凪のお暇 慎二の本当の姿を知ってしまう凪 イラスト/まつもとりえこ

「何とかする」「何とかなる」で空気を失った慎二

 筆者は、我聞慎二(高橋一生)が主役だと思ってこのドラマを観ている。

 電気店のイベント用に必要な商品100台を載せた船が中国に戻ってしまった。担当者である慎二は窮地に陥る。このときの彼を取り囲む社内の雰囲気には異様なものがあった。皆、一様に他人事なのだ。「何とかなりますよ、我聞さんなら」の言葉の裏に「ざまあみろ」のニュアンスが潜んでいるように聞こえた。空気を読み、うまく立ち回って人間関係を丸く収めていたつもりが、慎二の言葉はうわべだけとみんな気付いていた。人望が厚いつもりが一線を引かれ、中には面白がる者までいる。慎二の要領の良さは妬まれていた。

 10年間行方不明だった兄の慎一(長谷川忍)が怪しげな情報商材を扱う動画をネットに上げていた。長男の健在を喜ぶより世間体を気にし、「死ねってこと!?」と錯乱する母の加奈子(西田尚美)。空気を読んだ慎二は、作り笑顔で母に言葉を掛ける。「俺が何とかするから」。

 凪はできないことの言い訳として「でも」を口癖にしていた。対照的に、慎二は空気を読んで「できない」と言えない状況に追い込まれている。「何とかする」「何とかなる」を口癖に全てを引き受けるのだ。

 クラブで久しぶりの慎一と作り笑顔で接する慎二。説得するつもりの弟は、兄に返り討ちにあった。

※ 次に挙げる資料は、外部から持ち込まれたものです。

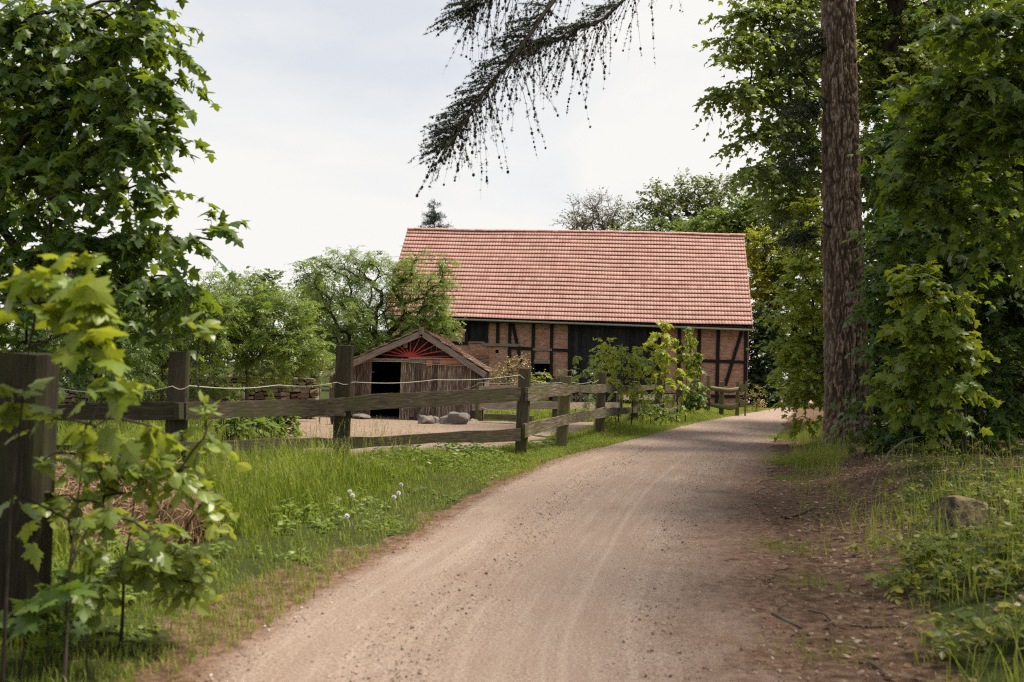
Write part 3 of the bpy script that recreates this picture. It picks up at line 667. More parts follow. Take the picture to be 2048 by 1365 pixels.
mb = MB(); pts = [Q(650, 748), Q(706, 734), Q(737, 722.5), Q(820, 724.5), Q(870, 729), Q(948, 733)]; pts = [p-[0, .14, 0] for p in pts]; mb.tube(pts, .008, 5); mb.build('rope', ROPE, shed)
mb = MB(); q = Q(812, 690); mb.box(q[0]-.05, q[0]+.05, -.12, -.012, q[2]-.09, q[2]+.1); mb.box(q[0]-.065, q[0]+.065, -.15, -.012, q[2]+.105, q[2]+.125)
mb.box(q[0]-.015, q[0]+.015, -.124, -.12, q[2]+.02, q[2]+.05); o_ = mb.build('nest_box', WOOD_G); o_.location = S0
tag(o_, 'small grey nest box on the dark gable boards of the shed', 'nest box')

# ================================================================== FENCES
def post(par, px, ytop, wpx, Yd, pxb=None, mtl=None, name='post', depth=.9, zb_=None, v=None, rnd=0.):
    tp = P(px, ytop, Yd); wd = wpx*Yd/FPX; xb = tp[0] if pxb is None else P(pxb, 900, Yd)[0]
    zb0 = float(gz(xb, Yd))-.25; dp = wd*depth; mb = MB(); seg = 10; o0 = random.random()*40; R = []; GC = []
    ang = random.uniform(-.12, .25)
    for i in range(seg+1):
        t_ = i/seg; z = zb0+(tp[2]-zb0)*t_; x = xb+(tp[0]-xb)*t_; kx = 1+.08*(vn(t_*4+o0, 2.)-.5)
        for (a, q) in [((1-rnd)*A_+rnd*.54*A_/math.hypot(A_, B_), (1-rnd)*B_+rnd*.54*B_/math.hypot(A_, B_)) for A_, B_ in ((-.5, -.5), (-.15, -.53), (.38, -.52), (.5, -.4), (.52, .4), (.4, .5), (-.4, .5), (-.52, .38))]:
            jx = .05*(vn(t_*3+o0, a*7+q*3)-.5)*wd; lx_ = a*wd*kx+jx; ly_ = q*dp
            R.append([x+lx_*math.cos(ang)-ly_*math.sin(ang), Yd+lx_*math.sin(ang)+ly_*math.cos(ang), z + (.02*(a+.5)*0+.03*(vn(a*5+o0, q*5)-.5) if i == seg else 0)])
            GC.append([z+o0, lx_+q+o0, ly_+a])
    F = [[i*8+j, i*8+(j+1) % 8, i*8+8+(j+1) % 8, i*8+8+j] for i in range(seg) for j in range(8)]+[[seg*8+j for j in range(8)]]
    loc = np.array(par.location) if par else np.zeros(3)
    mb.add(np.array(R)-loc, F, 0, random.random() if v is None else v, GC); return mb.build(name, mtl or WOOD_F, par)
def rail(par, a, c_, th=.05, mtl=None, name='rail', wav=.035, seg=14, dy=-.03, v=None, sag=0.):
    """a, c_ = (px, ytop, ybot, depth) at the two ends"""
    t0, b0_, t1, b1_ = P(a[0], a[1], a[3]+dy), P(a[0], a[2], a[3]+dy), P(c_[0], c_[1], c_[3]+dy), P(c_[0], c_[2], c_[3]+dy); o0 = random.random()*60
    d_ = nrm(t1-t0); bn = nrm(np.cross(d_, [0, 0, 1])); bn = bn*np.sign(bn[1]); ln = np.linalg.norm(t1-t0); R = []; GC = []; loc = np.array(par.location)
    for i in range(seg+1):
        q = i/seg; e1 = (fbm(q*ln*.9+o0, 1.)-.5)*wav*2; e2 = (fbm(q*ln*1.3+o0, 8.)-.5)*wav*2
        for (h, dd) in ((0, 0), (1, 0), (1, 1), (0, 1)):
            p = (b0_+(b1_-b0_)*q)*(1-h)+(t0+(t1-t0)*q)*h; e = e1 if h else e2
            R.append(p+bn*th*dd+[0, 0, e-sag*math.sin(q*math.pi)]); GC.append([q*ln+o0, h*.2+o0, dd*th])
    F = [[i*4+j, i*4+(j+1) % 4, i*4+4+(j+1) % 4, i*4+4+j] for i in range(seg) for j in range(4)]+[[3, 2, 1, 0], [seg*4+j for j in range(4)]]
    mb = MB(); mb.add(np.array(R)-loc, F, 0, random.random() if v is None else v, GC); return mb.build(name, mtl or WOOD_F, par)
def rope(par, pts, r_=.004):
    mb = MB(); loc = np.array(par.location); pp = []
    for (a, c_) in zip(pts[:-1], pts[1:]):
        A_, B_ = P(*a), P(*c_)
        for i in range(8): q = i/8; pp.append(A_+(B_-A_)*q-np.array([0, 0, .03*math.sin(q*math.pi)])-loc)
    pp.append(P(*pts[-1])-loc); mb.tube(pp, r_, 5); return mb.build('rope', ROPE, par)
fence = thing('fence', 'weathered two-rail plank fence on stout posts running along the gravel path', 'fence', on_g(.2, 15.9))
post(fence, 360, 705, 36, 8.95, mtl=WOOD_B, v=.6); post(fence, 690, 692, 33, 12.65, mtl=WOOD_B, v=.65); post(fence, 1050, 738, 24, 16.0, 1042, v=.35); post(fence, 1132, 753, 21, 17.9, 1121, WOOD_M, v=.6)  # the two left posts use the wood with shade in its colour
post(fence, 1203, 745, 17, 21.4, v=.5); post(fence, 1271, 764, 14, 26.5, v=.4); post(fence, 1318, 755, 13, 30.5, v=.6); post(fence, 1361, 752, 11, 32.5, v=.5); post(fence, -60, 700, 34, 9.1)
for a, c_, v_ in (((-120, 807, 838, 9.05), (372, 807, 839, 8.8), .05), ((358, 807, 839, 8.72), (692, 794, 831, 12.45), .08), ((686, 794, 822, 12.38), (1042, 776, 802, 15.85), .12),
                  ((1056, 776, 800, 15.8), (1143, 770, 789, 17.7), .8), ((1142, 770, 788, 17.75), (1213, 768, 784, 21.25), .8), ((1212, 768, 784, 21.2), (1274, 772, 784, 26.4), .6), ((1272, 771, 783, 26.3), (1362, 769, 779, 32.4), .6),
                  ((-120, 890, 915, 9.05), (372, 884, 908, 8.8), .05), ((358, 882, 905, 8.72), (692, 876, 895, 12.45), .08), ((686, 878, 898, 12.38), (1046, 855, 881, 15.85), .12),
                  ((1050, 850, 875, 15.8), (1137, 829, 849, 17.7), .8), ((1136, 830, 848, 17.75), (1213, 817, 834, 21.25), .8), ((1212, 818, 833, 21.2), (1274, 813, 826, 26.4), .6), ((1272, 812, 824, 26.3), (1362, 804, 814, 32.4), .6)): rail(fence, a, c_, v=v_ if v_ > .5 else .55, mtl=None if v_ > .5 else WOOD_B)  # left rails get the shade-darkened wood, right ones the lit fence wood
rope(fence, [(-60, 772, 8.95), (114, 775.7, 8.9), (231, 779, 8.87), (345, 773, 8.86), (379, 772, 8.86), (557, 770.5, 10.8), (674, 765, 12.5), (707, 764.5, 12.6), (870, 760, 14.2), (1040, 750.5, 15.85), (1062, 760, 16), (1123, 765.5, 17.7), (1143, 765, 17.9), (1182, 764, 20), (1197, 760, 21.3)])
cross = thing('paddock_fence', 'grey board fence crossing the paddock from the shed towards the saplings', 'fence', on_g(-.8, 26))
post(cross, 959, 760, 13, 25.9, mtl=WOOD_M, v=.7); post(cross, 1114, 757, 13, 26.2, v=.5)
for a, c_ in (((925, 779, 791, 26.2), (961, 778, 791, 25.8), ), ((958, 773, 783, 25.8), (1116, 768, 780, 26.1)), ((925, 806, 822, 26.2), (961, 804, 822, 25.8)), ((958, 806, 820, 25.8), (1116, 804, 819, 26.1)),
              ((1112, 769, 780, 26.1), (1240, 776, 786, 29.5)), ((1112, 806, 818, 26.1), (1240, 806, 816, 29.5)), ((1238, 789, 800, 29.5), (1358, 790, 800, 32.6)), ((1238, 818, 830, 29.5), (1358, 818, 828, 32.6))): rail(cross, a, c_, wav=.015, v=.75, mtl=WOOD_G)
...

 「相変わらず仮面被って生きてんだ。反吐出るわ。お前が明るく楽しく笑顔で冗談飛ばして、いい空気醸し出していくらごまかそうとしたって、あの家根っこから腐ってんじゃん。なのに、今でも空気読んで生きてんだ〜。家でも職場でも女の前でも、何をそんなに守りたいの? お前もさ、1人でもいいから本当の顔晒せる相手がいたら、もう少し楽に生きられんじゃね?」(慎一)

 第2話でみんなでババ抜きしながらじゃがバターを食べたとき、慎二は「アットホームごっこ、反吐が出ます」とその場を立ち去った。慎二は実家でアットホームごっこをし続け、そんな自分に反吐が出そうだった。兄の言葉は自覚しているし、ずっと嫌悪している部分。だからぐうの音が出ず、言葉を何一つ返せない。いつもの笑顔から少しずつ引きつっていく慎二の表情。慎一は、慎二が憧れた“はぐれるイワシ”だった。

 仕事で重圧を受けた。慎一から「“本当の自分”を隠して生きている」と指摘された。市川円(唐田えりか)から、ブーメランのように「同僚」という言葉を放たれた。「空気は作るもの。読んだら負け」と豪語する慎二はみんなのために空気を作り続け、自分が吸う空気を失い、イベント中に過呼吸で倒れた。